▸ **SOURCE MATERIAL**:
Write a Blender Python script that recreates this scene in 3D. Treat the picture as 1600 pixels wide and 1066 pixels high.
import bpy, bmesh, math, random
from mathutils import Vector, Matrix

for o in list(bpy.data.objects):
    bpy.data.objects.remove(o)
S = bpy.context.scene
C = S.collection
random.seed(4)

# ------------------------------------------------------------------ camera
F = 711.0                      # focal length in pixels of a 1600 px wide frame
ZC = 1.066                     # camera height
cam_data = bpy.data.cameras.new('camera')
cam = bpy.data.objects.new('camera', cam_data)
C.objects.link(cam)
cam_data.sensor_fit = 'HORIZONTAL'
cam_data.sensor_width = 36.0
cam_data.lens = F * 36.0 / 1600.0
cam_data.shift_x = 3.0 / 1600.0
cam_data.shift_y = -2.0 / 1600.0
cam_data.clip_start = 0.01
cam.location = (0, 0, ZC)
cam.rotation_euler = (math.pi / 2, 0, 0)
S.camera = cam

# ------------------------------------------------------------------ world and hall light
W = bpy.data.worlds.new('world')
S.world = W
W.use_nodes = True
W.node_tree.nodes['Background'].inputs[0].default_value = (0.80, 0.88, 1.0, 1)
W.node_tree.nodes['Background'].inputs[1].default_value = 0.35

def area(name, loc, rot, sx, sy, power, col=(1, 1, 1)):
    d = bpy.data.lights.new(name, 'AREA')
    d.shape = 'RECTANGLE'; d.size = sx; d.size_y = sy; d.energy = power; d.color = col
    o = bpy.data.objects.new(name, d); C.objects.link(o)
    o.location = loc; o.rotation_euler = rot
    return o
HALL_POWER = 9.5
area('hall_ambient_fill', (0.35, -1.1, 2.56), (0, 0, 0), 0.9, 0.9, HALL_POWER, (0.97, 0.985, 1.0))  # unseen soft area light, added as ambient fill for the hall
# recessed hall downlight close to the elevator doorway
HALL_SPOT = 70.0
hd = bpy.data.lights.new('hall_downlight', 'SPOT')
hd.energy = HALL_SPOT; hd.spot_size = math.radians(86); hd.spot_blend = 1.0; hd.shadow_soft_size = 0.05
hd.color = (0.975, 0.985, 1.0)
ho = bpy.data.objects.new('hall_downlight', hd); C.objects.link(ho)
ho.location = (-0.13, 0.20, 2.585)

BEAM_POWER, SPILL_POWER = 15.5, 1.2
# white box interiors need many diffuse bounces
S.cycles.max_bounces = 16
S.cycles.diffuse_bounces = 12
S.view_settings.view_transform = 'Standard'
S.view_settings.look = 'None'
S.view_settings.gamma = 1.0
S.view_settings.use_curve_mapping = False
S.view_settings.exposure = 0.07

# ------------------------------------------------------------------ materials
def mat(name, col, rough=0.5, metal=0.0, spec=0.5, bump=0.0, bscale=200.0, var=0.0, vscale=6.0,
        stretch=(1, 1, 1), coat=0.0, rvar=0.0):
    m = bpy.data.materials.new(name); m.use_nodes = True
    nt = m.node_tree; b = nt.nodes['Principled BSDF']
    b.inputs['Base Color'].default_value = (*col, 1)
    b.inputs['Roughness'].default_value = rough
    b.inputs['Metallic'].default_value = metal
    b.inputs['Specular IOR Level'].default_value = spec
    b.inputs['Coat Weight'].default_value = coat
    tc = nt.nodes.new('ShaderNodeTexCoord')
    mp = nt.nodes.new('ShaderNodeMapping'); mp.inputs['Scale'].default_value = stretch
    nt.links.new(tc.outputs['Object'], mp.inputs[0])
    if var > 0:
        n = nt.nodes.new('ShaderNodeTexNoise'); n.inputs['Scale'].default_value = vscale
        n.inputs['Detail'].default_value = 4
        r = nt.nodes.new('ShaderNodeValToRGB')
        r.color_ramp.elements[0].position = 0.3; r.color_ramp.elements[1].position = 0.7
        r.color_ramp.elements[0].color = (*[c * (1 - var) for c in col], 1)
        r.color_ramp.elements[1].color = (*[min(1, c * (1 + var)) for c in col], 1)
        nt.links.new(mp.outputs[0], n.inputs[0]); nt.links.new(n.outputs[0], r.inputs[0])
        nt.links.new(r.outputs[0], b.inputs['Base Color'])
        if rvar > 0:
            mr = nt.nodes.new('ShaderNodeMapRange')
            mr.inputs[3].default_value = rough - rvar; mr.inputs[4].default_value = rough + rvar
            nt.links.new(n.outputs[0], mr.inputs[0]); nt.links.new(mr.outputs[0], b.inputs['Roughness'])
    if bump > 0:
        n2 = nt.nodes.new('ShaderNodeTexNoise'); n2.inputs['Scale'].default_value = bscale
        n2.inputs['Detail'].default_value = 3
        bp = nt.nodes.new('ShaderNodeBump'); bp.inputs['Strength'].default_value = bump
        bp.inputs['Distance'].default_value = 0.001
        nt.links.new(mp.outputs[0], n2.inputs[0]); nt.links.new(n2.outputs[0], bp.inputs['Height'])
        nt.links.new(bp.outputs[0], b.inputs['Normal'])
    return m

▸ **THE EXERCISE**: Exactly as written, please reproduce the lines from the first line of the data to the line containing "W.node_tree.nodes['Background'].inputs[1].default_value = 0.35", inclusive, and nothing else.

▸ **THE OUTPUT**:
Write a Blender Python script that recreates this scene in 3D. Treat the picture as 1600 pixels wide and 1066 pixels high.
import bpy, bmesh, math, random
from mathutils import Vector, Matrix

for o in list(bpy.data.objects):
    bpy.data.objects.remove(o)
S = bpy.context.scene
C = S.collection
random.seed(4)

# ------------------------------------------------------------------ camera
F = 711.0                      # focal length in pixels of a 1600 px wide frame
ZC = 1.066                     # camera height
cam_data = bpy.data.cameras.new('camera')
cam = bpy.data.objects.new('camera', cam_data)
C.objects.link(cam)
cam_data.sensor_fit = 'HORIZONTAL'
cam_data.sensor_width = 36.0
cam_data.lens = F * 36.0 / 1600.0
cam_data.shift_x = 3.0 / 1600.0
cam_data.shift_y = -2.0 / 1600.0
cam_data.clip_start = 0.01
cam.location = (0, 0, ZC)
cam.rotation_euler = (math.pi / 2, 0, 0)
S.camera = cam

# ------------------------------------------------------------------ world and hall light
W = bpy.data.worlds.new('world')
S.world = W
W.use_nodes = True
W.node_tree.nodes['Background'].inputs[0].default_value = (0.80, 0.88, 1.0, 1)
W.node_tree.nodes['Background'].inputs[1].default_value = 0.35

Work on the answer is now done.